About a week before the Rebbe’s seventy-fifth birthday on the 11th day of the Hebrew month of Nissan in 1977, his secretary Rabbi Binyomin Klein asked me to bind all of the issues of the Ha’aros HaTemimim that were published until that point. I was to present them to the Rebbe during the upcoming farbrengen marking this special occasion. For someone as young as me to approach the Rebbe in public was extraordinary, but I understood that this directive was coming directly from the top.
So I and my co-editors had the Ha’aros HaTemimim pamphlets beautifully bound in leather and, when we got the signal from Rabbi Klein, we approached the Rebbe. The Rebbe leafed through the book and then poured us some vodka for a l’chaim.
That was the beginning of my foray into publishing, which became a lifetime endeavor.
By way of background, I need to point out that when the Rebbe came to the U.S. in 1941, the Previous Rebbe appointed him to head the Chabad publishing house, Kehot. Throughout the years, even after the Previous Rebbe passed away and the Rebbe took over the leadership of the Chabad Movement, he continued to lead the work of bringing the Chabad Rebbes’ discourses to print. He wanted these books to be published with utmost accuracy and clarity, and he took care to add footnotes and sources for all the Torah verses, for all quotes of the Sages, and the like.
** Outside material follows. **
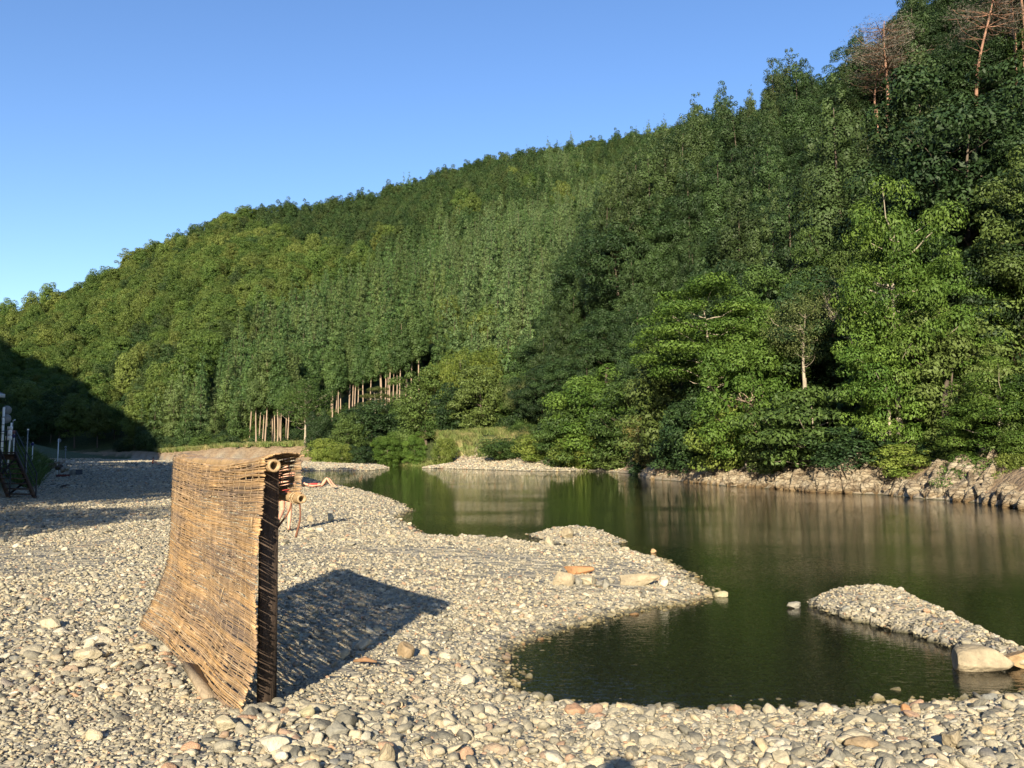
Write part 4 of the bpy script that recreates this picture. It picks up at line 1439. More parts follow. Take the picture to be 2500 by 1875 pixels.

The Rebbe also worked on preparing detailed indexes and added an introduction at the beginning of each book in order to give an overview of its contents.
But, as the years went on and the Rebbe’s influence grew, the demands on his time also increased. The Rebbe received people in private audiences three times a week, working through the night, and in addition to all this, he answered the thousands of letters that he regularly received.
In 1978, the Rebbe — evidently realizing that the task of preparing so many books for print was too time-consuming for him to manage personally — spoke at a farbrengen about the need to open an institute staffed with people with a talent for such work.
Such an institute — Machon Lihachonas Drushei Dach Lidfus — was founded under the auspices of Kehot, and I went to work there two years later.
We, the staff members of the institute would do whatever needed to be done to prepare the handwritten manuscripts of the Chabad Rebbes for print; we would also create indexes and then send everything to be typeset. The proofs would be given to the Rebbe to edit.
The Rebbe would go over the proofs, make his edits and comments, add sources and footnotes. Sometimes, the Rebbe would mark places that needed corrections or where to divide the text into paragraphs. He was especially careful to go over the preface to the book and make sure that it was properly written and free from any mistakes. And he was the one who would inscribe the date that appeared at the end of the preface. Once he did that, we knew that the book was ready to go to print.
Time and time again, we would hand in the proofs to the Rebbe’s secretariat in the afternoon or evening, and we would get them back with all of the Rebbe’s edits and comments the next morning. We didn’t know exactly how many hours the Rebbe dedicated to this, because he also had other items on his agenda. As time went on, we got used to it, but the truth is that this was an incredible feat! How did the Rebbe manage to read and meticulously edit an entire book of deep concepts in such a short time?
What was even more striking to us at the institute was that he treated us as his equals. Although on some of the books the Rebbe did a big part of the work himself, only afterwards giving it over to us to complete the job with our meager abilities, he didn’t want that emphasized; the reader was not to know which parts he worked on and which we did. Needless to say, the Rebbe’s work was completely beyond ours — he was gifted with immense acuity while we were just beginners — yet he wanted us to feel like we were all part of the same team, with us doing one task and him doing another.
For example, in 1981 we worked very hard to create an index of all the Alter Rebbe’s books and the Rebbe also invested a lot of time in this project. A dedication was added at the end of the book — in merit of the people who worked so hard to prepare it for publication — listing all our names. The Rebbe agreed to have his name included in the list but without any title — just Menachem Mendel ben Chana — and it had to appear in alphabetical order among all the others.
To me, this was another expression — beyond his great humility — of his love of holy books.
The Rebbe’s love for holy books was boundless. He treated a Torah book with the respect given to a living being with a soul, explaining that the author invested the book with his inner energy giving it life.
By teaching us the preciousness of these works, he showed us that when we hold them and study them, we merit to be connected to G-d — to be blessed and empowered.